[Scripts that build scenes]

____

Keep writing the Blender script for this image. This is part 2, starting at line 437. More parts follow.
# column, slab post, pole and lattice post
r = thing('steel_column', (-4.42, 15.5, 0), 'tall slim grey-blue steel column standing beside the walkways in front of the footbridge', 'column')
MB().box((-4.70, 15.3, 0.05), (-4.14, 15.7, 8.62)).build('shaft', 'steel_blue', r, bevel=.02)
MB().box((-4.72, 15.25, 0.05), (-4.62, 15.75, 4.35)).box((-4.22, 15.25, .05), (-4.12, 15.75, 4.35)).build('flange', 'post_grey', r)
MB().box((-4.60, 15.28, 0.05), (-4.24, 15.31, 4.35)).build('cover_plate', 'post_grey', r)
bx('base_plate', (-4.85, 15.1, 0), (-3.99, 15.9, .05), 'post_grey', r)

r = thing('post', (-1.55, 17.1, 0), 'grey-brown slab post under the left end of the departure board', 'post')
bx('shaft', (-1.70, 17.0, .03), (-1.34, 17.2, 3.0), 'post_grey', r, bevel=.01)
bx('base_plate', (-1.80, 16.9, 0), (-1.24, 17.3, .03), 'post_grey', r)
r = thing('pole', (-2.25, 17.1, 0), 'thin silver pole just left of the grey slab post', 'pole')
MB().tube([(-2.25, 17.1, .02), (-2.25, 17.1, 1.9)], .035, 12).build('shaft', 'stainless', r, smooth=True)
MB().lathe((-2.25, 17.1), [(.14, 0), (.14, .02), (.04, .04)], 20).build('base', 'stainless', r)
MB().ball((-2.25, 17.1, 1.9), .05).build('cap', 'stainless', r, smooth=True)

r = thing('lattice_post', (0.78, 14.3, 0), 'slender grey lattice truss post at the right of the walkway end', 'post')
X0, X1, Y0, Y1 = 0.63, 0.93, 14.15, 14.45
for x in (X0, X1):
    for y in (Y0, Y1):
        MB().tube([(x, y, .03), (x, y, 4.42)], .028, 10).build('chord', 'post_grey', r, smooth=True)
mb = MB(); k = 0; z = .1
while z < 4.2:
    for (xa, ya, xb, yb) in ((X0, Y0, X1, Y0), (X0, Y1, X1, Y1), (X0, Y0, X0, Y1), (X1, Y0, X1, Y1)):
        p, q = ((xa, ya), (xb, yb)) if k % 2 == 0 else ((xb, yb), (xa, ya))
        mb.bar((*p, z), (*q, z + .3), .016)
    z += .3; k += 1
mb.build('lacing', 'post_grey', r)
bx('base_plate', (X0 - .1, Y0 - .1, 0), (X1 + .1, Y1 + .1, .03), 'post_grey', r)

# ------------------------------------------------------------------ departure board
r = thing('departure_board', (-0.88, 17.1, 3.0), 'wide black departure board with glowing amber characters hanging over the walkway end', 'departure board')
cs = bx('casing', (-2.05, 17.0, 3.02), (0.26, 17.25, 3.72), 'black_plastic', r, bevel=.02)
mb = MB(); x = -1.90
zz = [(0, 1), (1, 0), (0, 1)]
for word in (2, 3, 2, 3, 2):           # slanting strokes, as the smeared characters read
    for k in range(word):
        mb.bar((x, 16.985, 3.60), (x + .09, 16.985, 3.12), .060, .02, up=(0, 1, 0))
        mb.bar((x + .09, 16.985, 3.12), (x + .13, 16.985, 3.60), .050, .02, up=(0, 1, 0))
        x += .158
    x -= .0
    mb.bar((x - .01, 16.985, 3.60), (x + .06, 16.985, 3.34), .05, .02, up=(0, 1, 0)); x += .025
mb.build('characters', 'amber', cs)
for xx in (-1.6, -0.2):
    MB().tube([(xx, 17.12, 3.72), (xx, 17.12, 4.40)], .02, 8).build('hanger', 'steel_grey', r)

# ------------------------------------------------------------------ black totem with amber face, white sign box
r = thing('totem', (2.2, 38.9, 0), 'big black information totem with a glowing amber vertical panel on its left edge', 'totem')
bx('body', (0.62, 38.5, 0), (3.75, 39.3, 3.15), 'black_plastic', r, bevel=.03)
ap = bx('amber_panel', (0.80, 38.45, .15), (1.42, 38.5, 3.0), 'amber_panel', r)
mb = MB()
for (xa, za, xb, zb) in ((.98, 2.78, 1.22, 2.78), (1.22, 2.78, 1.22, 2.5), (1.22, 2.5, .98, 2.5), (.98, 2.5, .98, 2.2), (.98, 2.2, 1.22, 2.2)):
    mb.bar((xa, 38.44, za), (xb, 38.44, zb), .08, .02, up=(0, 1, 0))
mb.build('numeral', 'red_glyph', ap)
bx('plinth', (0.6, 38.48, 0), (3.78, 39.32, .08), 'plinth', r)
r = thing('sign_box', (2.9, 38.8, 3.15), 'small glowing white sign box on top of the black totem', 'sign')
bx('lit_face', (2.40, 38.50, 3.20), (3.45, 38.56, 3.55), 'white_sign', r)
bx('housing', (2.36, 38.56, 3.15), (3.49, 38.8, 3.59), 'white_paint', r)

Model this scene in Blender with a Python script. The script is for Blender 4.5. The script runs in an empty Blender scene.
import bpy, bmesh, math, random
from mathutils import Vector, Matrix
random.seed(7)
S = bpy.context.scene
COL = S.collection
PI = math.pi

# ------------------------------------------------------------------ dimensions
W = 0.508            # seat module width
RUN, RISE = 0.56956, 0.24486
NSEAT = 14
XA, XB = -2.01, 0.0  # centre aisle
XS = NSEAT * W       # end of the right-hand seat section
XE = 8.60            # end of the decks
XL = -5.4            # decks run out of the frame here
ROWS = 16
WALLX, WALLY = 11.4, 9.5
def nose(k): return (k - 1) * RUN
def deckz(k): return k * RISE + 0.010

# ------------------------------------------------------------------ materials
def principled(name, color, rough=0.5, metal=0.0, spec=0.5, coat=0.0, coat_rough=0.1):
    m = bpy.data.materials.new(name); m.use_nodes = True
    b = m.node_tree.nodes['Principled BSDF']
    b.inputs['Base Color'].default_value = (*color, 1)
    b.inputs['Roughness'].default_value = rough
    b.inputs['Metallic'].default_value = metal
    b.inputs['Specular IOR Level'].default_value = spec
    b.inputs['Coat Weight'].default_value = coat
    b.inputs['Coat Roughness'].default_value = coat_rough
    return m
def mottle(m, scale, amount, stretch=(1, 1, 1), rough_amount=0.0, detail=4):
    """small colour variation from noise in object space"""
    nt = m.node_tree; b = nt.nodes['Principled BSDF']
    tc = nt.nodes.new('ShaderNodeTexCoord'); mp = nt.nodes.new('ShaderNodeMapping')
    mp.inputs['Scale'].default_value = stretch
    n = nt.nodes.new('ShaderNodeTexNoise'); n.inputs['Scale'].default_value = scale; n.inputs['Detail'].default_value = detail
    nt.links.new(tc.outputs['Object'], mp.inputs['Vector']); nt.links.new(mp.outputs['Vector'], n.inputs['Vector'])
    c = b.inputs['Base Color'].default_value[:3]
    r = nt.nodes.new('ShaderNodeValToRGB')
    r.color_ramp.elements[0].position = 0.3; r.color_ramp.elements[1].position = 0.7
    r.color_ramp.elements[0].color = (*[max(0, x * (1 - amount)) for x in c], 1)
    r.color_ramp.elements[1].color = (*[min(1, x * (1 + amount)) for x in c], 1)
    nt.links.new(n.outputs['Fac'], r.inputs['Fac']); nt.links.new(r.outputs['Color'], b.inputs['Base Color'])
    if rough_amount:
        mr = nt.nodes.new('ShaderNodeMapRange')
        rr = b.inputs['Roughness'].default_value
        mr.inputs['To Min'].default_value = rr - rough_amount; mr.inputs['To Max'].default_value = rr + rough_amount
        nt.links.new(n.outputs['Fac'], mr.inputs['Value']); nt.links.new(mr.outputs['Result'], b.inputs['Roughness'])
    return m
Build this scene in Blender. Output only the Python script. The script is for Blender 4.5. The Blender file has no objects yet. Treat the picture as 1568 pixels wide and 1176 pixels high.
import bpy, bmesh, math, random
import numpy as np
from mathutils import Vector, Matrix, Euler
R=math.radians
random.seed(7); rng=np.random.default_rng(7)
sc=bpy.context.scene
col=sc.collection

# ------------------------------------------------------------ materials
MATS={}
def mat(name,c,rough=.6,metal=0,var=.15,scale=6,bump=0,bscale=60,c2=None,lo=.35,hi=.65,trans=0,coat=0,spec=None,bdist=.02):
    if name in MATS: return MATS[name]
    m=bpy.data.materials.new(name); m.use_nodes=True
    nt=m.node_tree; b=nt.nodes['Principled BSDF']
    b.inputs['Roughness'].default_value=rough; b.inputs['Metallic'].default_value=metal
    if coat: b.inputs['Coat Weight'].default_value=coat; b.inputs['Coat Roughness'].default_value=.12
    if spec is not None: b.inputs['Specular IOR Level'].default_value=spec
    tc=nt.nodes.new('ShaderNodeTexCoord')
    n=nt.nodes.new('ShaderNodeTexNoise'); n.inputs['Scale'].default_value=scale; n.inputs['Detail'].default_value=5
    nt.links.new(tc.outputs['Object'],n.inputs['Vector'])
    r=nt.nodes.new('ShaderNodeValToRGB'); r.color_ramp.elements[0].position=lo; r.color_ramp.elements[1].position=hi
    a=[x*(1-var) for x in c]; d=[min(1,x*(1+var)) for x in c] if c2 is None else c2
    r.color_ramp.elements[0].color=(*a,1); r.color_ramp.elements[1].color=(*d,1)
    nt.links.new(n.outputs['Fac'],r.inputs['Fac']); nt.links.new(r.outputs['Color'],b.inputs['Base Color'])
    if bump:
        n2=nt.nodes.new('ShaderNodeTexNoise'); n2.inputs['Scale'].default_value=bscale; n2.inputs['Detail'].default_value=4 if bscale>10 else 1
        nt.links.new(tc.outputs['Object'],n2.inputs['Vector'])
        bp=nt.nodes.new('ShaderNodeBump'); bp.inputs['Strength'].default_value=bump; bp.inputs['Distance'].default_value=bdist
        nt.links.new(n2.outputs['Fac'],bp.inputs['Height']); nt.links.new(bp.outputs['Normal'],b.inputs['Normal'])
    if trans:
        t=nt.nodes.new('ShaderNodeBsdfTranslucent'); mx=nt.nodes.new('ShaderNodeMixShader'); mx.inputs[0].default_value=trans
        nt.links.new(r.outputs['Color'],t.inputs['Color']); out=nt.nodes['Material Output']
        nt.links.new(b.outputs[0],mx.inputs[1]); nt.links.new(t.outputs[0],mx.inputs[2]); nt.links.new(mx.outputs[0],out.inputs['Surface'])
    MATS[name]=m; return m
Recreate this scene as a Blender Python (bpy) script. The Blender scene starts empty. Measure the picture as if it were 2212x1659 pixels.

____

Exactly repeat the lines above, from the opening line through the one with "15.9, .05), 'post_grey', r)", and include nothing else.

Keep writing the Blender script for this image. This is part 2, starting at line 437. More parts follow.
# column, slab post, pole and lattice post
r = thing('steel_column', (-4.42, 15.5, 0), 'tall slim grey-blue steel column standing beside the walkways in front of the footbridge', 'column')
MB().box((-4.70, 15.3, 0.05), (-4.14, 15.7, 8.62)).build('shaft', 'steel_blue', r, bevel=.02)
MB().box((-4.72, 15.25, 0.05), (-4.62, 15.75, 4.35)).box((-4.22, 15.25, .05), (-4.12, 15.75, 4.35)).build('flange', 'post_grey', r)
MB().box((-4.60, 15.28, 0.05), (-4.24, 15.31, 4.35)).build('cover_plate', 'post_grey', r)
bx('base_plate', (-4.85, 15.1, 0), (-3.99, 15.9, .05), 'post_grey', r)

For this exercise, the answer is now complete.